#### Written task
How many lines of these entries hold the string "pixels"? Reply with the number alone.

---------- Records shown ----------

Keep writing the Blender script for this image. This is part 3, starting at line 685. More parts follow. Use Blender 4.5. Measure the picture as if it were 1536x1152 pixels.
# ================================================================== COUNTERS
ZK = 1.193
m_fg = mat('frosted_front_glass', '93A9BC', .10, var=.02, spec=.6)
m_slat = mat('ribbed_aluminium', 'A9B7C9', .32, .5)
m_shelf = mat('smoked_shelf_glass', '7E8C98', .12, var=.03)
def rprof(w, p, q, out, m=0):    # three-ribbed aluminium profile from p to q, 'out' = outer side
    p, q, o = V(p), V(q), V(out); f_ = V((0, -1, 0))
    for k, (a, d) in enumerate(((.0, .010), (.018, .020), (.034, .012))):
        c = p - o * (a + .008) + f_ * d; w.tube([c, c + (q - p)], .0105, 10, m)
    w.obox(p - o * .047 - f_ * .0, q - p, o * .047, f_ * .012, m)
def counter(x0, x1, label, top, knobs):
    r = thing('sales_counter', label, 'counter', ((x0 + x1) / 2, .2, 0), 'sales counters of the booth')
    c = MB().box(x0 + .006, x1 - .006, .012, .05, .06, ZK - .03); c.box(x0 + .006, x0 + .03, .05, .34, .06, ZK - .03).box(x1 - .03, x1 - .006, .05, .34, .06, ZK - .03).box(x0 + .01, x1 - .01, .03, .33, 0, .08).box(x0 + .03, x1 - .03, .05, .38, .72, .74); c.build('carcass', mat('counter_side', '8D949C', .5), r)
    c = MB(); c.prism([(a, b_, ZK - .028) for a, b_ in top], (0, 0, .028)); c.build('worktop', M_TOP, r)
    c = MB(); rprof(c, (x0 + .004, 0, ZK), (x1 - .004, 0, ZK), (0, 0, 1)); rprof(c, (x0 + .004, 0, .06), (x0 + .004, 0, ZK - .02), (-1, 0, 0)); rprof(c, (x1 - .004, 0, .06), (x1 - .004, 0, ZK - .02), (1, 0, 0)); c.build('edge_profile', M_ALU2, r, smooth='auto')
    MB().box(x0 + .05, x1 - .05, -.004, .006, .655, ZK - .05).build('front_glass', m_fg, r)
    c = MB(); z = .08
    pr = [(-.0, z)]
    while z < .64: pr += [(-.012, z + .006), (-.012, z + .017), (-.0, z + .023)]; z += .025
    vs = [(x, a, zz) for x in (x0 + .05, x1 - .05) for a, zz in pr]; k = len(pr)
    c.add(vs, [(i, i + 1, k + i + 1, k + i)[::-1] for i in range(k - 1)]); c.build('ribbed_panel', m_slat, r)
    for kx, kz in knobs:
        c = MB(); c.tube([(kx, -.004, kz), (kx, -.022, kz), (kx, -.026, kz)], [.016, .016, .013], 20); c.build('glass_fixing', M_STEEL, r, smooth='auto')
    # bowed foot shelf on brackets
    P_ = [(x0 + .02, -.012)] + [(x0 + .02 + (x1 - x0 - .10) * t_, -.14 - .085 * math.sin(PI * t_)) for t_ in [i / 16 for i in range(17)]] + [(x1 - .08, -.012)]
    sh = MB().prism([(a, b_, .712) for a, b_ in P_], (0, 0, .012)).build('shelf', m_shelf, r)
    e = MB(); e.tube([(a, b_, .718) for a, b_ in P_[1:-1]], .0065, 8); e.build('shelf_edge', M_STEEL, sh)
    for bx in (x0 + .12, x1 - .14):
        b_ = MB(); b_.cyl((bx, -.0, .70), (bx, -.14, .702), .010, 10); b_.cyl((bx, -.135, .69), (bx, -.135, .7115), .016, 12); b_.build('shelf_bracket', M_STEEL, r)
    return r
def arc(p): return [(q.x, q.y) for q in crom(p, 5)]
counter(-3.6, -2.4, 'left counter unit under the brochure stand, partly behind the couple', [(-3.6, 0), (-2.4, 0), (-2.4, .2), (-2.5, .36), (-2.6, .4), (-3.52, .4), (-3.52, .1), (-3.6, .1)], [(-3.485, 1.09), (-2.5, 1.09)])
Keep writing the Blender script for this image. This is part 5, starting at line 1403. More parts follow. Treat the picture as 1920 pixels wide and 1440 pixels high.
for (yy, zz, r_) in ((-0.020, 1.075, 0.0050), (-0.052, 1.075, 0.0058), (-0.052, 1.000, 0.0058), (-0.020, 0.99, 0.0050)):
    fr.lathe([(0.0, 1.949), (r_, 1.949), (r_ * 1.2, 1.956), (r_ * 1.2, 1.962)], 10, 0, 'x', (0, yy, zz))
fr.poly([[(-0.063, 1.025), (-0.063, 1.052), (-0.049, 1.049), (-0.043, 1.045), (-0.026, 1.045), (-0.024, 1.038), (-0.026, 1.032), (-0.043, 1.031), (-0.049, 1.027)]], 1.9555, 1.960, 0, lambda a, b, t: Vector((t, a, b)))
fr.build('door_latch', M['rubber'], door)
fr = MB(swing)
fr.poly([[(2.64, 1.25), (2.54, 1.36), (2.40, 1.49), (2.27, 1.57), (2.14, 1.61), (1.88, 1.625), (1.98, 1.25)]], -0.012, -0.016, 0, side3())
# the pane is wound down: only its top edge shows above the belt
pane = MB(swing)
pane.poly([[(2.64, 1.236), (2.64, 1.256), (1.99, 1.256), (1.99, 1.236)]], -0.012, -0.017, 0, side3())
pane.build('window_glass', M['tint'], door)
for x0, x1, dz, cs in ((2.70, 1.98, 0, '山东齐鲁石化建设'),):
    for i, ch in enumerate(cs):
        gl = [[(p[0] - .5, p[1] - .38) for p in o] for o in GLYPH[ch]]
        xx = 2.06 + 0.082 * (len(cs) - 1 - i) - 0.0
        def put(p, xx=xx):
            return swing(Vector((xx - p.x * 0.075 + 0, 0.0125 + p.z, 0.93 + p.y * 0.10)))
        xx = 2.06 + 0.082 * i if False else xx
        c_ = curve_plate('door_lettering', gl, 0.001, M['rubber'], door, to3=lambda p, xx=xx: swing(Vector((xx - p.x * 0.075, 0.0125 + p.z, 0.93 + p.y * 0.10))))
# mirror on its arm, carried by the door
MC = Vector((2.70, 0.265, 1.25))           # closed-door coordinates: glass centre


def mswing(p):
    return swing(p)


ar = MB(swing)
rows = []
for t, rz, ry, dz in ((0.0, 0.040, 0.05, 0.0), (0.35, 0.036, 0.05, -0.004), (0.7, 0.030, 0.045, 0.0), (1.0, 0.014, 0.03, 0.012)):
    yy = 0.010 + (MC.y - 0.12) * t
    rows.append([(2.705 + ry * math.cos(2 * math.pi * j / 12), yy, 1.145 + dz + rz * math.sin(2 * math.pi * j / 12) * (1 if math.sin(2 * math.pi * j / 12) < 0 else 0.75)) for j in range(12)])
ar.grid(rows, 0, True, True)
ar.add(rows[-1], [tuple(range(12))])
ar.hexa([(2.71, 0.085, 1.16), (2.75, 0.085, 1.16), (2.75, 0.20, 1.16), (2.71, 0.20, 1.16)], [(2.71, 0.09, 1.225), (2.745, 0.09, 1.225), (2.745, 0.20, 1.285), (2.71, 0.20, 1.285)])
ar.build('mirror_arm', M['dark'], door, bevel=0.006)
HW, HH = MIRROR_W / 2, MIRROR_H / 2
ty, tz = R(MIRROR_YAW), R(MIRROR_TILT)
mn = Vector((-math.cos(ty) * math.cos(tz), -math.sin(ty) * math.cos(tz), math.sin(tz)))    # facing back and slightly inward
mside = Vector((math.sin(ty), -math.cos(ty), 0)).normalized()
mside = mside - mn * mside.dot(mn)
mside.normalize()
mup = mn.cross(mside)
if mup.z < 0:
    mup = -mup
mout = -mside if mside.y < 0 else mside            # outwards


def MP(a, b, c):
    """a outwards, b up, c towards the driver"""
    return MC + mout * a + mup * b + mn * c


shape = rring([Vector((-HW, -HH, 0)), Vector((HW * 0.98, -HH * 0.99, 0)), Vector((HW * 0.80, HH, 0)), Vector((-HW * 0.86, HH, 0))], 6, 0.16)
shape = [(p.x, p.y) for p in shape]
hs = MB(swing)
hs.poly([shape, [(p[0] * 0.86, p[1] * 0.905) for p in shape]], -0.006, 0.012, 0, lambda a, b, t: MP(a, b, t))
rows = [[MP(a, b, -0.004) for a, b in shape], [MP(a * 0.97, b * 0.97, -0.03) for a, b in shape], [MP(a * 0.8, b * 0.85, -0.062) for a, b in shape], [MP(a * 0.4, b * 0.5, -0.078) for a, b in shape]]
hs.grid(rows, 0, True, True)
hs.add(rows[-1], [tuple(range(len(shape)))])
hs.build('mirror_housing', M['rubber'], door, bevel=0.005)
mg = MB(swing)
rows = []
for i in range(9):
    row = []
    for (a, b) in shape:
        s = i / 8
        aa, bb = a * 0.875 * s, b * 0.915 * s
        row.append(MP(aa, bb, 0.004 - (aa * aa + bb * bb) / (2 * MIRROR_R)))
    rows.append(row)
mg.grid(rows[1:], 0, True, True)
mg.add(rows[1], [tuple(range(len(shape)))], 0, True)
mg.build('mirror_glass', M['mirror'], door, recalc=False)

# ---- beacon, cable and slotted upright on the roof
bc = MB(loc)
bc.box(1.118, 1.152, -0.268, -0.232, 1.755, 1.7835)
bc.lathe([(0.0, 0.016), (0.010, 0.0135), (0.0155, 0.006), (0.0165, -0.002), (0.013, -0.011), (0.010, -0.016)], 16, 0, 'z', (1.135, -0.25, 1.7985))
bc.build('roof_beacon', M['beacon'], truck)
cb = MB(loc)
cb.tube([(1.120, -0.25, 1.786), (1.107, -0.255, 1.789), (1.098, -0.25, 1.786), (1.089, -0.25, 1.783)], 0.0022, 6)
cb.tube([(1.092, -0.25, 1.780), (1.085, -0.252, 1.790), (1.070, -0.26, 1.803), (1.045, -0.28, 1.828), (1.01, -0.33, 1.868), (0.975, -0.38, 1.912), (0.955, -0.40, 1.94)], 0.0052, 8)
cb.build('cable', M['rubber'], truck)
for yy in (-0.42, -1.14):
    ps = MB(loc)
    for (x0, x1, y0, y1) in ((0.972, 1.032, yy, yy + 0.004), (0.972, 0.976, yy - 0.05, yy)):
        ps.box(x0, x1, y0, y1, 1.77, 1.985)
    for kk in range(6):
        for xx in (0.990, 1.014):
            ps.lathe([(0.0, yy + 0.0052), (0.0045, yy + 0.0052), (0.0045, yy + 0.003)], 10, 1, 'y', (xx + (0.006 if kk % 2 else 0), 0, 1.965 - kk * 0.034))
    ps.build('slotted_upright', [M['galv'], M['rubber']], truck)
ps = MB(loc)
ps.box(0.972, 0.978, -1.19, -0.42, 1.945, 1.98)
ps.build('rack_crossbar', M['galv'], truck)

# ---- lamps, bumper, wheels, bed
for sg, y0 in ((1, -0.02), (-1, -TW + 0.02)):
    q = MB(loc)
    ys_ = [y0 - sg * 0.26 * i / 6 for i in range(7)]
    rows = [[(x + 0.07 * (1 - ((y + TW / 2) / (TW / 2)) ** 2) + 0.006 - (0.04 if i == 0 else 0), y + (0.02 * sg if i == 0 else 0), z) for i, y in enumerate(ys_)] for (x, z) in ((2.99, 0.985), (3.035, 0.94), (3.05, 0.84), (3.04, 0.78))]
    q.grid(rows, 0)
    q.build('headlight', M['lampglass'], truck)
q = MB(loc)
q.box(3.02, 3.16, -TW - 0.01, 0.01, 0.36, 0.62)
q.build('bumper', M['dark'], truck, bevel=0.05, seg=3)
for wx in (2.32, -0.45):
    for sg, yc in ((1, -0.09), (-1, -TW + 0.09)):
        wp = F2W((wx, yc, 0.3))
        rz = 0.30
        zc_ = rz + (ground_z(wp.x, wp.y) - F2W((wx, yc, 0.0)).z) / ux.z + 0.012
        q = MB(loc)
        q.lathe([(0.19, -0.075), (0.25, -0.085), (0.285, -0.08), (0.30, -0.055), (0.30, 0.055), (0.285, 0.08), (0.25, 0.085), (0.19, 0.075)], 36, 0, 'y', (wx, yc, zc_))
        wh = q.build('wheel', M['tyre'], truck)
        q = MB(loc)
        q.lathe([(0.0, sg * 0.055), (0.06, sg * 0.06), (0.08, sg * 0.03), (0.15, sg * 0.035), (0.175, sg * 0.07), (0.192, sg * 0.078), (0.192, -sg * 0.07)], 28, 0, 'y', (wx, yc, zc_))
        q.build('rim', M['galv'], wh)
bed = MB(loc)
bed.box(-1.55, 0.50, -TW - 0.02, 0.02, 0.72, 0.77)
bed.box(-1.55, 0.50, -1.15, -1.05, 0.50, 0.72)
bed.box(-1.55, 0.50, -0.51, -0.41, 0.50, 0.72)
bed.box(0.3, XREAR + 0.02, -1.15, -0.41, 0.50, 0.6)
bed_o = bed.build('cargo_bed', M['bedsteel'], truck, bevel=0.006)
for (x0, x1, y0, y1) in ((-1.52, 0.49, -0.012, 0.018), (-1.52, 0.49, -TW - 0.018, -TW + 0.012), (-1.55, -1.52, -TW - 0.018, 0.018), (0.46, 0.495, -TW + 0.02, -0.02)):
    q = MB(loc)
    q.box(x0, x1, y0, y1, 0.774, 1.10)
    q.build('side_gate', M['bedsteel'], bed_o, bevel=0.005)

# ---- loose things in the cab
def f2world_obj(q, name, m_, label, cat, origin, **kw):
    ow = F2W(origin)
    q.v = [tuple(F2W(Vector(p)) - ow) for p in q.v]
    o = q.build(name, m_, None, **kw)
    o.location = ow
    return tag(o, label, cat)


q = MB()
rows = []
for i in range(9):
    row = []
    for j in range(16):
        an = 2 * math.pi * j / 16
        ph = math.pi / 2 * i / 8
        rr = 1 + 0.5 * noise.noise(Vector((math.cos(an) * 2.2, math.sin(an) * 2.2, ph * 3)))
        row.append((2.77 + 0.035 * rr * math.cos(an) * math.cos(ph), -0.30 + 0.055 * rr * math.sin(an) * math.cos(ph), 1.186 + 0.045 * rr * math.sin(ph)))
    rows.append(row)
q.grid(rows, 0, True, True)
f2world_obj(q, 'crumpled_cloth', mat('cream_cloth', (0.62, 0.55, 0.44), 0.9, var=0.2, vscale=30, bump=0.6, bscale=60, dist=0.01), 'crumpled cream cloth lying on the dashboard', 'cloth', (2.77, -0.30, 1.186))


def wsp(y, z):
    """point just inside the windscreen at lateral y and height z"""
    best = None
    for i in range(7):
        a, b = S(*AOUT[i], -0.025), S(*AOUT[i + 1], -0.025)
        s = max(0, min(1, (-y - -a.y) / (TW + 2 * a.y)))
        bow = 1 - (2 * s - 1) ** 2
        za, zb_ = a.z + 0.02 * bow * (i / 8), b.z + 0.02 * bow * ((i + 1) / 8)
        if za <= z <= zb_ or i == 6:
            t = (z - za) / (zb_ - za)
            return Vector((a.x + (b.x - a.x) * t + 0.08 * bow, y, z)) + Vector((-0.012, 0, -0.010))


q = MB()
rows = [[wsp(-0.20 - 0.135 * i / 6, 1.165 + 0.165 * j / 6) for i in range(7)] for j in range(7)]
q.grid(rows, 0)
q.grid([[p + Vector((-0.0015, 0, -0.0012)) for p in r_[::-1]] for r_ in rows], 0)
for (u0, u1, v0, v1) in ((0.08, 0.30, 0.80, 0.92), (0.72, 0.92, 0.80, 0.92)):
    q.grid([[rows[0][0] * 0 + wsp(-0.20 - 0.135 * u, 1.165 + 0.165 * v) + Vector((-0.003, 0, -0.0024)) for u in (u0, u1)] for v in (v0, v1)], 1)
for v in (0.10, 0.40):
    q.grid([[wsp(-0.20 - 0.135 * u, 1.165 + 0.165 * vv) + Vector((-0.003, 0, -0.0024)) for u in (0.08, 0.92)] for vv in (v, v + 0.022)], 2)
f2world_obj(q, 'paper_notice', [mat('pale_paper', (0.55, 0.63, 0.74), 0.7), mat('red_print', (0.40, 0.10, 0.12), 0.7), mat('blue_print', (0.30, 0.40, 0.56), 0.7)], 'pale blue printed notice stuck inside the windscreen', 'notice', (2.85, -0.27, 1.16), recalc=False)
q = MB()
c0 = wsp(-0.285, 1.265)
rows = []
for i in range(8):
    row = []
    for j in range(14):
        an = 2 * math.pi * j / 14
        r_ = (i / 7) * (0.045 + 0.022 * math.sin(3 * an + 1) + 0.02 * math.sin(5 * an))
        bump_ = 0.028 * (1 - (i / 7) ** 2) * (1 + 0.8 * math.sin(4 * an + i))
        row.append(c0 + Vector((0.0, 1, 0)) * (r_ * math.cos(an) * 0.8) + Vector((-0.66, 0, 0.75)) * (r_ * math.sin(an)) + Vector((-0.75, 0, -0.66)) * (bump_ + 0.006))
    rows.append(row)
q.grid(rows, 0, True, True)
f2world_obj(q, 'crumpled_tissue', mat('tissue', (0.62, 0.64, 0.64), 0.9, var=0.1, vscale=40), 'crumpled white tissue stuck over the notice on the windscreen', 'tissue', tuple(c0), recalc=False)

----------

#### Task answer
2